Excerpted records:
^^^^^^^^^^^^^^^^

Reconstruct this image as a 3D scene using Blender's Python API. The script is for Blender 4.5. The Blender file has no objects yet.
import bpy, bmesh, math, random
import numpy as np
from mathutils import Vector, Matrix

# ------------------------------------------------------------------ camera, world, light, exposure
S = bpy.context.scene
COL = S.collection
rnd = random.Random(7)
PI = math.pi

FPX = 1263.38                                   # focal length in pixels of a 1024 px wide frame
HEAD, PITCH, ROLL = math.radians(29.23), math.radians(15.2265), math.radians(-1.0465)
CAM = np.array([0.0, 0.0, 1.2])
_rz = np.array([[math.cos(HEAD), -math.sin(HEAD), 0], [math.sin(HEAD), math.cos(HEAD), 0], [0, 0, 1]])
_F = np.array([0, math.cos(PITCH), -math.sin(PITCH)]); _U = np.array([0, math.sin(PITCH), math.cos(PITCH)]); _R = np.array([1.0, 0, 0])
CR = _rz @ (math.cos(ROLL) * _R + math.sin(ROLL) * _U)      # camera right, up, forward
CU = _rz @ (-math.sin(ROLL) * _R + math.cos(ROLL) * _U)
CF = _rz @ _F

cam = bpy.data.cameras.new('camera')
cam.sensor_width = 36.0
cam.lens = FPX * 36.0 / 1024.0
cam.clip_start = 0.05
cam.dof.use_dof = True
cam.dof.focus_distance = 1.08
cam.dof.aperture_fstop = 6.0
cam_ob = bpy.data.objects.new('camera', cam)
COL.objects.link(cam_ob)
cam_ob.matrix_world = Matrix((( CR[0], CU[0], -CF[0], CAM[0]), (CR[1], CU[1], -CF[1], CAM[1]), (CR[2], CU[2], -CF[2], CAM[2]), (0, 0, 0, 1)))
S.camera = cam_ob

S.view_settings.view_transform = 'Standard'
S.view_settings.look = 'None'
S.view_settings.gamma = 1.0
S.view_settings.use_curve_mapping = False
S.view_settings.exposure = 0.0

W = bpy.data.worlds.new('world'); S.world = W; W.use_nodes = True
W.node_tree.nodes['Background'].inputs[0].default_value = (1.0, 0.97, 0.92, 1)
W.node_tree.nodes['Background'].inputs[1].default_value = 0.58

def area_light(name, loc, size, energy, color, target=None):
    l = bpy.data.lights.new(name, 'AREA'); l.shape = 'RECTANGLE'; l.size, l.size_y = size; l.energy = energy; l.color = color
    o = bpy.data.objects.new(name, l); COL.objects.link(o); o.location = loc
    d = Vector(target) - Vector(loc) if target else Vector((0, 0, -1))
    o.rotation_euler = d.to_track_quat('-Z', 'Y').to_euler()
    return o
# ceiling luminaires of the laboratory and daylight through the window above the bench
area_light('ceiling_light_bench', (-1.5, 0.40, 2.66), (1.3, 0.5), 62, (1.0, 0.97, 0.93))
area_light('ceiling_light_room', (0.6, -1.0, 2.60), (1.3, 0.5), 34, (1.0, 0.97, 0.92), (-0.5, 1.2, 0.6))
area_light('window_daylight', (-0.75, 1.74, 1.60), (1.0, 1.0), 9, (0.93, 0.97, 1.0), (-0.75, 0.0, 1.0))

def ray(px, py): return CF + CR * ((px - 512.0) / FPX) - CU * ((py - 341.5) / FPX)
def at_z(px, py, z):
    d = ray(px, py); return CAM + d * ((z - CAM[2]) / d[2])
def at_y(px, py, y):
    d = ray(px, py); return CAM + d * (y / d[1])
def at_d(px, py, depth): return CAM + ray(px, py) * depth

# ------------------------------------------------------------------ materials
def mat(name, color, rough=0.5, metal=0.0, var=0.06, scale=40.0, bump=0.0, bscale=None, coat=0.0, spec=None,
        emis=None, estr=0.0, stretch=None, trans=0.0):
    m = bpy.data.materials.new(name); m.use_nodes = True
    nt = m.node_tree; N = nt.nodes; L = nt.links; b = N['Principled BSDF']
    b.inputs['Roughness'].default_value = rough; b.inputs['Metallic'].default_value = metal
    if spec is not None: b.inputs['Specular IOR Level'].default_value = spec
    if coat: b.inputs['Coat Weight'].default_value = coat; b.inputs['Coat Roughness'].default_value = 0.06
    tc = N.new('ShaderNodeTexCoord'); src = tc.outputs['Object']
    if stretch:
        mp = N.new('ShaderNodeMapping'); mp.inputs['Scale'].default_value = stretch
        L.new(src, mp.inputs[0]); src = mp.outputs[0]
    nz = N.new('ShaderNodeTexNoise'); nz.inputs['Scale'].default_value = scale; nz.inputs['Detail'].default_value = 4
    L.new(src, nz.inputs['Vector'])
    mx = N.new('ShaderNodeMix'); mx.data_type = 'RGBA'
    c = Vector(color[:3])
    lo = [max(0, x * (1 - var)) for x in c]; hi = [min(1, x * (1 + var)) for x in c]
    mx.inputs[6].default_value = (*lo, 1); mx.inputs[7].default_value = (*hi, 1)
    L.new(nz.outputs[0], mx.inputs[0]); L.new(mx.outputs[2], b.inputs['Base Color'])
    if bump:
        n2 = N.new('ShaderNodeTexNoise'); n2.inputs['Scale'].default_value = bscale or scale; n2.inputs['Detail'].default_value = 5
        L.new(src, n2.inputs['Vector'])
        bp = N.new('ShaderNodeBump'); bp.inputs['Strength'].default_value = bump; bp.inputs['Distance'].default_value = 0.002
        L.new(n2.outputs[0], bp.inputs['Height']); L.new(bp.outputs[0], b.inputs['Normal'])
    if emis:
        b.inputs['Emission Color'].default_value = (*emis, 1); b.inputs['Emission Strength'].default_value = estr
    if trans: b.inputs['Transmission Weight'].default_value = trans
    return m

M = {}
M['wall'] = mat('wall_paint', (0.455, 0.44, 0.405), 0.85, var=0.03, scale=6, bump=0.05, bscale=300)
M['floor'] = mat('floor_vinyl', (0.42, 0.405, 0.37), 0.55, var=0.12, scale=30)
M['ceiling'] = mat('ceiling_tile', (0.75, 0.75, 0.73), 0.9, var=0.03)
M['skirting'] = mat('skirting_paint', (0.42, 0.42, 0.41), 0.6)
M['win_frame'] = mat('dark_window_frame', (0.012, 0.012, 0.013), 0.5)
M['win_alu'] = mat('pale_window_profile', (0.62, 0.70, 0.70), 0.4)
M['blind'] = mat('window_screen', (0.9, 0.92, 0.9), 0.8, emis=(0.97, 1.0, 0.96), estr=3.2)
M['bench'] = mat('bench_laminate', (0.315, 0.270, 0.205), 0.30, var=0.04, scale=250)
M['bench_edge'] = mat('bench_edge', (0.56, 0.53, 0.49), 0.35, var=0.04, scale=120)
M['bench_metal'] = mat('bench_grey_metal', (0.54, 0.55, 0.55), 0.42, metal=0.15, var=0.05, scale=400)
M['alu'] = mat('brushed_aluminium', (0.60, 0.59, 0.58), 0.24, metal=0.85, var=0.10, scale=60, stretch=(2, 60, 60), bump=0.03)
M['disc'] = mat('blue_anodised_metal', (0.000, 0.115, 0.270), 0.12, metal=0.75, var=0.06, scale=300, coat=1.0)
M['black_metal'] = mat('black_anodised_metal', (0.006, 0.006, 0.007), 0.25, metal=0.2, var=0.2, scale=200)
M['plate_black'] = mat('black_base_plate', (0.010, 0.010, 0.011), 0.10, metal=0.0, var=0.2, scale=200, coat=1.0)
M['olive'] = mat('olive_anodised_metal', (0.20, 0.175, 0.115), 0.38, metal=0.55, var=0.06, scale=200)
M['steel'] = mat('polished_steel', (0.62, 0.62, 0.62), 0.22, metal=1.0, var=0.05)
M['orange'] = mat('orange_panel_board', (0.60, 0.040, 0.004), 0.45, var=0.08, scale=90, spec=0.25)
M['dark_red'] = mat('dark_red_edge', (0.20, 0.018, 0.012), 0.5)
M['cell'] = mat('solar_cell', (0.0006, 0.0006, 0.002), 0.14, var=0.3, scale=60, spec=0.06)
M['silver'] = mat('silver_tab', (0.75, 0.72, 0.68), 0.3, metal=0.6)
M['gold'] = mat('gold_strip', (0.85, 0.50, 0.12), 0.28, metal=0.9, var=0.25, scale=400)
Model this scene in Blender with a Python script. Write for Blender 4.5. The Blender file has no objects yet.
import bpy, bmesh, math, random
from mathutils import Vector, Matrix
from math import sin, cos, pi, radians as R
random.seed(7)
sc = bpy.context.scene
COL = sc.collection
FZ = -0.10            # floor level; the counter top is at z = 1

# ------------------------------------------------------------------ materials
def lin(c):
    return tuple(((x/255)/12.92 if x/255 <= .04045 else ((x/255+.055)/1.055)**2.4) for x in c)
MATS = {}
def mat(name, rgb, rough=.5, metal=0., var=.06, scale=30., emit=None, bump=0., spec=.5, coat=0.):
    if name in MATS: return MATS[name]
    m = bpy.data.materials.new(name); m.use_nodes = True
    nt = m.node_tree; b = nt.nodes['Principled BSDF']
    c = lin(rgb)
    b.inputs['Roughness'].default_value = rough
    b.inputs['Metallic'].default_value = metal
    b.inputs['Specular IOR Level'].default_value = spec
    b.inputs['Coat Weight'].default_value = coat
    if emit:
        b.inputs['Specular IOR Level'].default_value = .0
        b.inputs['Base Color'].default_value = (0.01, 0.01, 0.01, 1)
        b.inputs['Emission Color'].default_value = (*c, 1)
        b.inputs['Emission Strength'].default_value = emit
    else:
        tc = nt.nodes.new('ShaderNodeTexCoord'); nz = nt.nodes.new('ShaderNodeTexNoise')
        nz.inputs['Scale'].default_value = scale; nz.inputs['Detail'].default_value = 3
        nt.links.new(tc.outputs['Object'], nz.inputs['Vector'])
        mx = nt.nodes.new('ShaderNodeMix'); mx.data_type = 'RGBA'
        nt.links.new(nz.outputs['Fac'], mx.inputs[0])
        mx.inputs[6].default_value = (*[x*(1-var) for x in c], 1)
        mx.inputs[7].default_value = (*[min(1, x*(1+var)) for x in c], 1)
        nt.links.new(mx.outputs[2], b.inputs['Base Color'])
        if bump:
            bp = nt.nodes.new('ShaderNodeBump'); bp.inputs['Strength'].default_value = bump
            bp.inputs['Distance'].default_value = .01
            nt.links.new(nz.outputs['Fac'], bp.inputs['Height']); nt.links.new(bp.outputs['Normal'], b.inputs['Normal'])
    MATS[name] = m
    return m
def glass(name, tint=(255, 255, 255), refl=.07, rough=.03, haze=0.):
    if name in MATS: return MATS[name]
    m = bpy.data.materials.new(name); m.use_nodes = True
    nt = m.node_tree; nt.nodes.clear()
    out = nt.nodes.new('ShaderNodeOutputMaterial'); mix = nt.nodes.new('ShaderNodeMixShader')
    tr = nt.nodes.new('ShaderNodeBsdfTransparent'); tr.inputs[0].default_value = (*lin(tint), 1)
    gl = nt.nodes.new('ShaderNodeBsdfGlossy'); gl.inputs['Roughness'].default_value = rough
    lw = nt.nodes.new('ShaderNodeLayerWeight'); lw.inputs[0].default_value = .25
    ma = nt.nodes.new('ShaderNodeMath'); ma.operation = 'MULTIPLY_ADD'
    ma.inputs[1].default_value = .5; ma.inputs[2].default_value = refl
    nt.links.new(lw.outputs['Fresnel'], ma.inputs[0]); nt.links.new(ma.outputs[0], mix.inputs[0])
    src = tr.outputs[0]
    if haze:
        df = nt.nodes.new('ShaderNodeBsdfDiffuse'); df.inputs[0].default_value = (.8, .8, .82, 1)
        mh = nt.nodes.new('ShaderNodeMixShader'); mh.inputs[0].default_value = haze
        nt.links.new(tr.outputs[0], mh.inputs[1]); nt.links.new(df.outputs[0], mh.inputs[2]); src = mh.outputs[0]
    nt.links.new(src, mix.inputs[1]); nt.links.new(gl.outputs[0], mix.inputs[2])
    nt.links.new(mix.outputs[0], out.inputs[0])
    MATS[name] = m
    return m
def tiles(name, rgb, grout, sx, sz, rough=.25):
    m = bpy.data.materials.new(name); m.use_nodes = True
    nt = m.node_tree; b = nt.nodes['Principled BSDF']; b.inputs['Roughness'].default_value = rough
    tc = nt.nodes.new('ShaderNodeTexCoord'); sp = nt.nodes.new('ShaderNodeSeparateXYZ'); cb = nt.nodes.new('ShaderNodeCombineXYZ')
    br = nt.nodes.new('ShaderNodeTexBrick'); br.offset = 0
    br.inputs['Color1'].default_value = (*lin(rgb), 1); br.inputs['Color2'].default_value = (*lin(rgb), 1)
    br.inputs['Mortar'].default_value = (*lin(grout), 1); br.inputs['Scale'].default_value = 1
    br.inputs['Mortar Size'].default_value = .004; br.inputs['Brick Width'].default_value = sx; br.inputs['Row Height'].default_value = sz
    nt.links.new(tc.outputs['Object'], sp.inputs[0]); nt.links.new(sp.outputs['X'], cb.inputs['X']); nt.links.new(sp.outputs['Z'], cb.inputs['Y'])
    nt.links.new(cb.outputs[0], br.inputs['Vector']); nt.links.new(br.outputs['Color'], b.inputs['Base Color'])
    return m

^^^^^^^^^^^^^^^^

Goal of the exercise:
Everything from the first line of the records above to the line containing "S.camera = cam_ob", inclusive, should be repeated exactly; leave out the rest.

Answer to this task:
Reconstruct this image as a 3D scene using Blender's Python API. The script is for Blender 4.5. The Blender file has no objects yet.
import bpy, bmesh, math, random
import numpy as np
from mathutils import Vector, Matrix

# ------------------------------------------------------------------ camera, world, light, exposure
S = bpy.context.scene
COL = S.collection
rnd = random.Random(7)
PI = math.pi

FPX = 1263.38                                   # focal length in pixels of a 1024 px wide frame
HEAD, PITCH, ROLL = math.radians(29.23), math.radians(15.2265), math.radians(-1.0465)
CAM = np.array([0.0, 0.0, 1.2])
_rz = np.array([[math.cos(HEAD), -math.sin(HEAD), 0], [math.sin(HEAD), math.cos(HEAD), 0], [0, 0, 1]])
_F = np.array([0, math.cos(PITCH), -math.sin(PITCH)]); _U = np.array([0, math.sin(PITCH), math.cos(PITCH)]); _R = np.array([1.0, 0, 0])
CR = _rz @ (math.cos(ROLL) * _R + math.sin(ROLL) * _U)      # camera right, up, forward
CU = _rz @ (-math.sin(ROLL) * _R + math.cos(ROLL) * _U)
CF = _rz @ _F

cam = bpy.data.cameras.new('camera')
cam.sensor_width = 36.0
cam.lens = FPX * 36.0 / 1024.0
cam.clip_start = 0.05
cam.dof.use_dof = True
cam.dof.focus_distance = 1.08
cam.dof.aperture_fstop = 6.0
cam_ob = bpy.data.objects.new('camera', cam)
COL.objects.link(cam_ob)
cam_ob.matrix_world = Matrix((( CR[0], CU[0], -CF[0], CAM[0]), (CR[1], CU[1], -CF[1], CAM[1]), (CR[2], CU[2], -CF[2], CAM[2]), (0, 0, 0, 1)))
S.camera = cam_ob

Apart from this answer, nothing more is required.